Congrats on making it to this part of the interview process. 🥳
The goal of this project is to create a local Node.js server that interfaces a Voiceflow project with another service.
It’ll help you gain a much better understanding of how conversational interfaces work and how Voiceflow plugs into that flow.
Make sure you have Node.js and yarn on your computer.
Clone this repository (keep your repo private).
to install all dependencies (node_modules) :
yarn install
to start the server on http://localhost:4000 :
yarn start
if your http://localhost automatically resolves to https://localhost - try on incognito mode or a different browser
Go on http://localhost:4000, you should see a chat window like this:
If you try typing something, it will always respond back with "hello world!" and "goodbye". This is because the backend hasn't been fully implemented.
Login/sign up for Voiceflow Creator, and build a simple Custom Assistant project. If you need inspiration you can check out Project Templates. Test it out on Voiceflow to make sure it's working!
On the "Launch" tab of your Voiceflow project, you'll be able to get the API key. Click here for documentation on the Voiceflow API.
In your app.ts
we can see that there is a app.post('/message', (req, res) => ...)
Express endpoint. This is what needs to be completed.
Read the Voiceflow Dialog Management Stateless API documentation:
https://www.voiceflow.com/api/dialog-manager
⚠️ make sure to use the Stateless API - do not use the State API
Use the Voiceflow API to hook up your Voiceflow Project to the POST /message
endpoint.
Whenever you send something on the frontend you will notice that it logs the req.body
- containing a message: string
and userID: string
. The userID
is unique per tab. If you open a new tab to http://localhost:4000 you will get a different userID
. This emulates different people from all over the world using this chat service.
The goal of this exercise is the manage user states: Ensure that distinct users have distinct conversations
Here we are using an HTML/CSS/Jquery frontend to display the conversation. Instead you can pick any conversational platform where people can converse back and forth with a bot, such as - discord, slack, messenger, etc.
You can use this platform as your frontend instead, and set up your backend to interface your Voiceflow project with this platform. Ensure that this platform has an API or SDK that allows a Node.js server to receive a webhook request, and reply back.
If you choose this option, there's no need to fork this repo, you can start off with a template repo for the platform you picked.

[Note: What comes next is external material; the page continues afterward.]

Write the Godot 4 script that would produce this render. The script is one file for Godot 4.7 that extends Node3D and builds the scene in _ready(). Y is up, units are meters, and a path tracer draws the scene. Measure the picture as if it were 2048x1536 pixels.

There is usually some additional setup involved with these platforms. If you are looking for something easy and quick to set up, try telegram (you need to install the app and message the "Botfather")
These platforms will always send a unique userID/sessionID per request.
Ensure that distinct users have distinct conversations
there's no brownie points for doing this alternative option instead of the standard. It is useful if you've created a bot with the platform before - and it's also more practical than a mock html chat.
Unless you get fancy and go off the rails (which isn't a bad thing 👍) this project takes around ~2-3 hours if you are familiar with the stack. Keep in mind this isn't a race to get it done - it's about getting it done well.
- use Typescript proficiently
- use repeatable, scalable patterns
- make your backend structure go beyond just
app.ts
- account for edge cases
- manage sensitive data securely
- manage different user session states well
- implement some level of tests
Send the link to your working repository to your recruiter's email.